Au milieu de l’euphorie qui va entourer cette annonce, Paul Nia, un géologue rattaché à l’Institut de recherches géologiques et minières, estime qu’« il n’est pas encore prouvé que cette découverte est plus importante que les gisements d’Afrique australe ». Et l’histoire va lui donner raison. En septembre 2011, un député coréen de l’opposition révèle que, contrairement aux chiffres de 2009, le gisement de Mobilong ne vaut que 18 millions de carats, environ 3,3 tonnes, soit 23 fois moins. Entre-temps, alors que C&K n’était chargé que de l’exploration, l’annonce du ministre des Mines de l’époque avait multiplié par cinq, en dix-sept jours, son cours en Bourse. Le scandale sera tel qu’en février 2013, le patron de C&K Mining, Deuk Gyun Oh est incarcéré, puis libéré à la fin de septembre 2014. Malgré cela, C&K Mining a réussi à céder la majorité de ses actifs dans ce projet minier à un certain M. Yang, milliardaire d’origine chinoise résidant à Hong-Kong, détenteur d’un passeport américain, à la tête d’un joint-venture entre opérateurs coréens et camerounais.
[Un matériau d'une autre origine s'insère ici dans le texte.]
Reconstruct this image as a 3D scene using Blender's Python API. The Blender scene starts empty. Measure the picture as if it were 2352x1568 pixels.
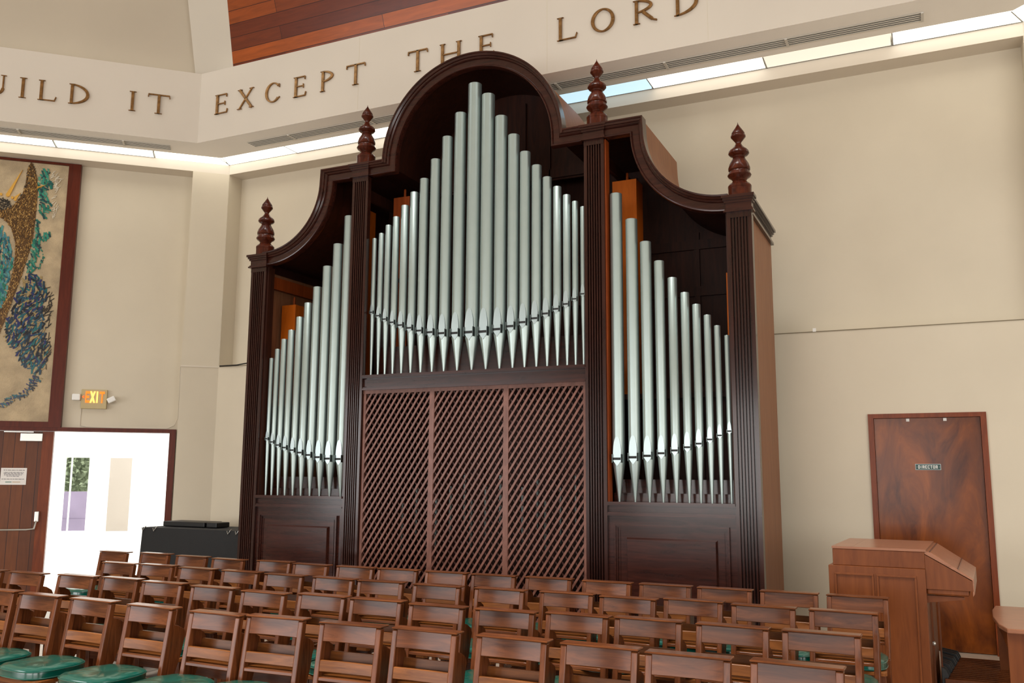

Dans l’affaire, les partenaires coréens, jusqu’ici majoritaires « avec plus de 50% » dans le capital de C&K Mining, n’en contrôlent plus que « moins de 10% », apprend-on. En un an, la junior minière avait perdu plus des deux tiers de sa valeur. Le Cameroun, détenteur de 35% dans le capital de C&K Mining, venait de se faire berner.